For my part I pay for services that offer value to me, and don't pay for those that don't. I'd rather subscribe than getting harassed with ads and popups. The people who put the effort into creating useful services shouldn't have to live off charity.
Keep in mind your product may have a varied client install base of Windows 10, Windows 11, Mac OSes, possibly various flavors of Linux as well as mobile OSes as target platforms. I guess depending on your product, maybe you build and sell a self hosted server option? In that case you have to think of what server OSes people could be running and figure out a way to help those customers install, configure and patch the software you'll sell to them. Running things in the cloud and with containers is fairly common so you may want to look at creating container images customers could use and ways for them to keep their data when you roll out new versions.

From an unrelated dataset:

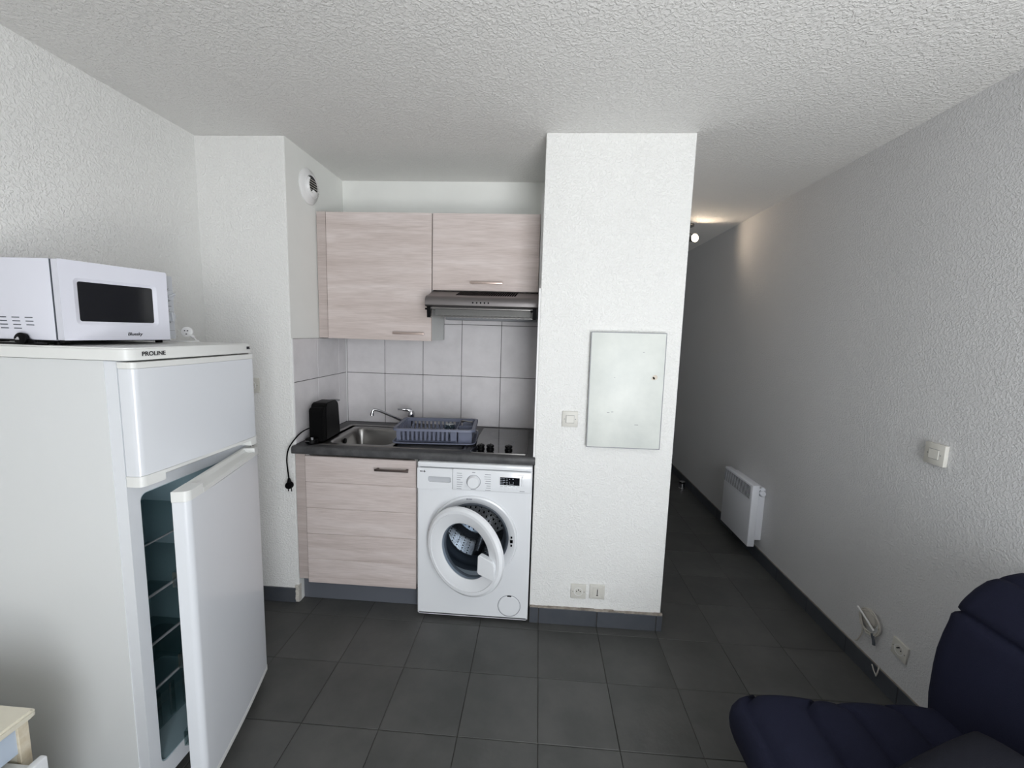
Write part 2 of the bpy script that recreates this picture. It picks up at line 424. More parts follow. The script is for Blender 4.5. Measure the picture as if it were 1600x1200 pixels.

You'd of course want some really good install documentation for people to start with first. Then you'd need to staff up support people to help customers with installs, patches, upgrades and security vulnerabilities in the stack.
The key word here is "service". This is what most subscriptions are addressing.
What would a viable "solution" to service look like? Self service perhaps? Or maybe no service?
Have you considered that "self service" and "no service" are options that subscribers have already specifically chosen to avoid for reasons that are perfectly logical and valid to them? Just unsubscribe and say "no" to service is not a universally viable alternative.
This seems akin to looking for a solution to "food" or "water".
Who exactly is forced into subscription software? If you don't want to pay for a subscription then use something open source (maybe consider donating or contributing), paid up front or write your own.
This feels like a particularly HN obsession, like complaining about Electron being part of everything or wondering why people pay for software in the first place when open source alternatives exist.